No, not the opening track from Goldfinger. My computer crashed over the weekend and I had to restore from a Time Machine backup. It worked, but suffice it to say I was unable to finance any revolutions with heroin-flavored bananas.
It was super-scary: for a moment it looked like both my computer’s hard drive and the backup were corrupted. This has inspired me to use dual backups going forward—duh.
It’s a reminder how vulnerable and precious everything is. You’re going about your life and work and then if something in the house breaks, or the car, or god forbid somebody gets sick or injured—you stop everything just to fix that one existential problem.
And then it’s fixed and such a relief, but all you did was get back to your starting point.

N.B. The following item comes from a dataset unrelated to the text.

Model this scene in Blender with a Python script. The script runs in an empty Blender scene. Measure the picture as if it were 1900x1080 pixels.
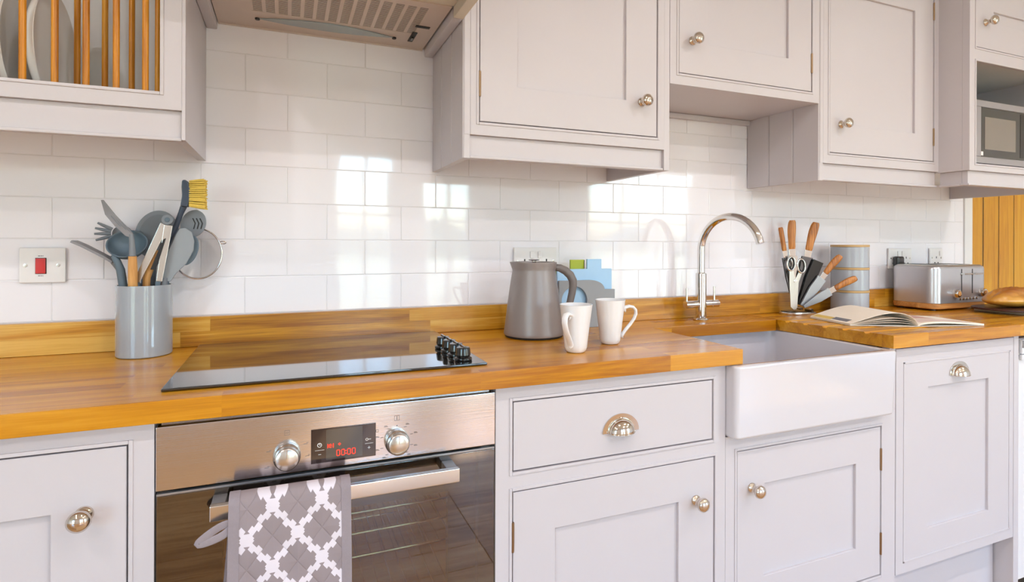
import bpy, bmesh, math, random
from mathutils import Vector, Matrix
random.seed(7)
PI = math.pi
R = math.radians
scene = bpy.context.scene
COL = scene.collection

# ------------------------------------------------------------------ camera, world, exposure
cam_d = bpy.data.cameras.new('camera')
cam = bpy.data.objects.new('camera', cam_d)
COL.objects.link(cam)
cam.location = (0.10222, -1.57646, 1.1671)
YAW, ROLL = 0.3841, 0.0033
cam.rotation_euler = (Matrix.Rotation(-YAW, 3, 'Z') @ Matrix.Rotation(R(90), 3, 'X') @ Matrix.Rotation(ROLL, 3, 'Z')).to_euler()
cam_d.sensor_fit = 'HORIZONTAL'
cam_d.sensor_width = 36.0
cam_d.lens = 1029.23 / 1900 * 36.0
cam_d.shift_y = -88.564 / 1900
cam_d.clip_start = 0.02
scene.camera = cam

vs = scene.view_settings
vs.view_transform = 'Standard'
vs.look = 'None'
vs.gamma = 1.0
vs.use_curve_mapping = False
vs.exposure = 0.04

world = bpy.data.worlds.new('World')
scene.world = world
world.use_nodes = True
wn, wl = world.node_tree.nodes, world.node_tree.links
wn.clear()
w_out = wn.new('ShaderNodeOutputWorld')
w_bg = wn.new('ShaderNodeBackground')
w_sky = wn.new('ShaderNodeTexSky')
w_sky.sky_type = 'NISHITA'
w_sky.sun_disc = False
w_sky.sun_elevation = R(42)
w_sky.sun_rotation = R(60)
w_sky.air_density = 1.0
w_sky.dust_density = 3.0
w_hsv = wn.new('ShaderNodeHueSaturation')
w_hsv.inputs['Saturation'].default_value = 1.35
w_bg.inputs['Strength'].default_value = 3.3
wl.new(w_sky.outputs[0], w_hsv.inputs['Color'])
wl.new(w_hsv.outputs[0], w_bg.inputs['Color'])
wl.new(w_bg.outputs[0], w_out.inputs['Surface'])

sun_d = bpy.data.lights.new('sun', 'SUN')
sun_d.energy = 10.0
sun_d.angle = R(2.0)
sun_d.color = (0.98, 0.98, 1.0)
sun = bpy.data.objects.new('sun', sun_d)
COL.objects.link(sun)
sun.location = (2, -12, 12)
sun.rotation_euler = Vector((-0.18, 0.62, -0.80)).to_track_quat('-Z', 'Y').to_euler()

LAMP_W = (9.0, 16.0)    # ceiling downlights, watts: row over the worktop's edge, row by the windows
LAMP_COL = (1.0, 0.975, 0.985)

ROOM = dict(x0=-4.0, x1=4.9, y0=-3.7, y1=0.0, zc=2.42)
WINDOWS = [(-3.70, -2.02), (0.46, 1.05), (1.30, 1.84), (3.10, 4.60)]  # leftmost window is added out of view, to brighten the left side
WZ0, WZ1 = 0.14, 2.02
for a_, b_ in WINDOWS:                     # portals: guide sky light through each window opening
    pl = bpy.data.lights.new('window_portal', 'AREA')
    pl.shape = 'RECTANGLE'
    pl.size, pl.size_y = b_ - a_, WZ1 - WZ0
    pl.cycles.is_portal = True
    po = bpy.data.objects.new('window_portal', pl)
    COL.objects.link(po)
    po.location = ((a_ + b_) / 2, ROOM['y0'] - 0.16, (WZ0 + WZ1) / 2)
    po.rotation_euler = (R(90), 0, 0)

# ------------------------------------------------------------------ helpers
ORG = {}


def S2L(c):
    def f(v):
        v = v / 255.0
        return v / 12.92 if v <= 0.04045 else ((v + 0.055) / 1.055) ** 2.4
    return (f(c[0]), f(c[1]), f(c[2]), 1.0)


def weighted_normals(me, angle):
    """area-weighted corner normals, split where faces meet at more than angle, so flat faces stay flat"""
    lim = math.cos(R(angle))
    fn = [p.normal.copy() for p in me.polygons]
    fa = [p.area for p in me.polygons]
    vf = [[] for _ in me.vertices]
    for p in me.polygons:
        for v in p.vertices:
            vf[v].append(p.index)
    out = []
    for p in me.polygons:
        n0 = fn[p.index]
        for v in p.vertices:
            s = Vector((0, 0, 0))
            for q in vf[v]:
                if fn[q].dot(n0) >= lim:
                    s += fn[q] * fa[q]
            out.append(s.normalized() if s.length > 1e-12 else n0)
    me.normals_split_custom_set(out)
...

Whenever computer stuff goes wrong it’s a reminder of how beholden we are to the tech companies. The systems and programs are getting so smart and powerful, but as McCoy grumbled, “I know engineers, they love to change things.”
It’s such a heartbreak when something that is so convenient and comfortable—and probably idiosyncratic—no longer works after an upgrade. Personally, I’m attached to my old keyboard and mouse with a cord and I dread the day they will no longer connect.
So I tend to hold out on upgrading hardware, but inevitably the software gets so sludgy that I have to open my wallet and upgrade...and hold my breath at the dreadful surprises of my beloved macros or software or shortcuts being phased out.
Right now I’m still picking up the pieces of my iMac and iPhone not sharing everything properly. It’s quite confounding.
Anyway, back to work!
I used to use the Time Machine back-up on my Mac. Backed up religiously. When my Mac crashed, I couldn't figure out why I couldn't access my Time Machine. Took it to the Apple Store and they said, "So sorry — your Time Machine drive is corrupt." Since then I always use something like Dropbox and a separate hard drive to back up. And for really important stuff, yet another backup drive.